The whole consisted of seventeen articles, the sixteenth article is discreetly left blank in the printed narrative, so we do not know to what lapses of conduct it applied.

It is exceedingly possible that Mgr. Bailly considered that much of this circular was directed against himself, as curé of Pointe-aux-Trembles; for owing to his recognized ability, his charm of manner, and his good birth, at the same time being a dignitary of the church, he was frequently at Quebec, a welcome visitor at government house; and received by everybody of distinction, for he was generally held in the highest esteem. In any case he felt himself called upon to reply, and he sent a copy of his letter to the Quebec Gazette, in which it appeared on the 29th of April, 1790. It would have been different, he wrote, if the censure had been written in Latin, and sent only in MS. to those to whom it was addressed. But given in French, it had been published, registered and countersigned. He thus felt called upon to protest against the opinions which the bishop had made public on the conduct of the clergy. He declared that the reproach directed against them was without foundation. Powers had been taken from aged

ecclesiastics who had always acted with prudence, which their age and local situation rendered necessary, while there was no knowledge that the abuses pointed out were prevalent. The clergy were deprived of the favours accorded them by the jubilee, and was it in Canada that the devoted children of the church should be punished? In 1784 and 1788 many of the clergy entirely renounced the dîme to aid the poorer habitants of the parishes.

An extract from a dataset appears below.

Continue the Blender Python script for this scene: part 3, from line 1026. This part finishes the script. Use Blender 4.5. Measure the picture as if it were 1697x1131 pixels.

Modern Roman catholic writers when they mention bishop Bailly's name do so with expressions of censure, that in the first place he should have made a public appeal of this character through the newspaper, and that he should in a matter of church discipline have invoked the opinion of the citizens.* He did so, however, on a point affecting public economy. A request had been repeatedly made to bishop Hubert that he would suppress some of the numerous fêtes d'obligation which impeded the exercise of industry. Bailly described them as a "scandal to our holy religion by the drunkenness and idleness they occasioned. Husbandmen, fishermen, the forges at Three Rivers were all idle on these days through devotion." Although this request had been often made, no answer could be obtained from the bishop on the subject. The bar, however, had ceased to recognize these days. What there was of civil life in these observances had been set aside by the advocates, who acted independently of them. Bishop Bailly sustained his views by the opinion of bishop Talbot, a doctor of the Sorbonne, who, in London, had expressed his surprise that the bishop of Quebec did not suppress some of the fêtes in a country where the season for work is so short.

Another law that bishop Hubert had established was that marriage could be performed on a Tuesday only. There would soon be, Bailly remarked, a new dispensation to pay.

* "Votre grandeur voudra bien me permettre les reflexions suivantes, elles ne sont pas les miennes seules, mais celles du clergé et des citoyens. . . Les citoyens ont eu l'honneur de s'approcher de votre grandeur pour obtenir la suppression de certaines fêtes."